A distressed and apologetic email dated Sept. 23 of this year from Hannah Minghella, co-president of production for Columbia Pictures, to Pascal and other execs details her frustrations with Team Sandler over a Candyland meeting gone terribly awry—with Sandler allegedly cornering studio execs and demanding that they green-light the $200 million film project on the spot.
“Adam is an asshile [sic] and this is more his fault than anyone’s but what we did was not communicate with each other and make assumptions maybe I didn’t pay attention when you were telling me what I was walking into but it also comes from a non alien meant between us all and too many people doing everything and no one taking responsibility and I mean myself as it is my responsibility to let you guys know what I want to breath [sic] life into,” replied Pascal.

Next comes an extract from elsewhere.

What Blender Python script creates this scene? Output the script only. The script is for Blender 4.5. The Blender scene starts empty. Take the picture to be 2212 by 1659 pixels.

Doug Belgrad, president of Sony Pictures Entertainment’s motion picture group, also weighs in on the chain to Pascal, clearing Minghella of any blame and placing it more on Sandler’s own issues with his fading star power.
“On Candyland, [Minghella] was just servicing Adam,” wrote Belgrad. “You knew from when Venit called you last week and what I told you that it was all a zhiv, but Sandler is so on guard for it, there was no chance to pull that off. You said yourself that Adam was gonna be angry and you said you didn’t care you couldn’t fix what was really bothering him that he isn’t the guy he once was and nobody can make that better for him.”
Another email dated Oct. 14 from Michelle Raimo Kouyate, president of production for Sony Pictures Animation, points to further tension with Sandler and his team over the production expenses on Hotel Transylvania 2. Apparently, Sandler wanted his pal/producing partner Allen Covert, who provided several of the voices and helped produce the first Hotel film, to be kicked an extra $100,000 for his producing fee—which Sony brass wasn’t too pleased about.
“Ok but we are going to hold firm about not paying extra $$ to Covert for producing fee—we are at the $500k EP max,” wrote Kouyate. “100 percent… They are such assholes,” Pascal replied.
A later email correspondence dated Oct. 30 and sent from Michael De Luca, co-president of production for Columbia Pictures, to Pascal also hinted that the studio had been game-planning for life after Sandler (and Will Smith) following his move to Netflix—one that involves inking as many talented directors to the studio as possible, including Edgar Wright (Shaun of the Dead).
“I wanted to lock edgar down at columbia because I think one of the answers to your question about what replaces adam sandler and will smith at the studio is planting commercial writer/directors here, edgar and all his contemporaries, as many as I can get my hands on,” De Luca wrote.
When The Daily Beast interviewed Adam Sandler this September at the Toronto Film Festival, he seemed pretty Zen about his recent flops, as well as the critical drubbing he’s taken of late.
“I don’t really read ’em,” he said. “I hear about ’em, and have friends who called me up and told me how much they hated my last thing [Blended], and every movie I make I hear how they don’t like it. I don’t sit there and read ’em, but am I excited that they say stuff like that? You know, I wish they would calm down a little bit.”